You mentioned to the Times that you’d like to incorporate scent into the exhibit. Is that happening?
That’s not happening for this show but it might happen in the future. They had so much to do with the opening of the museum that I will spring that upon them for next time.
What do you envision in this space in the future?
SCAD has their very new developing costume wing. The museum has, after three years, just about 1000 pieces and 100 pieces of couture from YSL, Chanel, and Valentino. I see some sort of exhibit that shows off [the costume collection] but i haven’t thought about it really. I see maybe an exhibit on furniture, on eccentric chairs or eccentric beds or eccentric luggage. Maybe a whole exhibit on machines, I was thinking machines that create fashion, sewing machines, I think they’d look great in this space.


































































How do you go about acquiring pieces for the costume collection?
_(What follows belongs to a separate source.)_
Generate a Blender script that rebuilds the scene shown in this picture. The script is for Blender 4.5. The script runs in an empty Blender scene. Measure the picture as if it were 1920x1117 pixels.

I ask my friends. I just go in my rolodex and call. I find out whose closets are bursting at the seams and want to donate their clothes and they’re happy to donate pieces. I’m not doing it full time but I have people in mind. I know a lot of people who have a lot of clothes.
There’s been a lot of talk lately about the relentless sped-up digital pace of fashion and the toll it’s taking on the industry. What are your thoughts on this?
I think that fashion could take a pause. I think that people don’t have time between the seasons to enjoy the view. Back in the day when I started there was a pause. In paris we would go to three shows a day. Now you can go to 13 shows a day, and that’s just 13 out of 20. People need to enjoy fashion and it’s hard to enjoy when there’s so much. An individual has to find a way to make the fashion enjoyable, whether that’s a blog or a Tweet. The world is so instant and so immediate, the fashion pace is so demanding, that one doesn’t have time to savor, like a fine wine, the beauty and the exquisiteness of fashion–be it a fashion show, a fashion season, a fashion designer, a fashion conversation or a fashion film.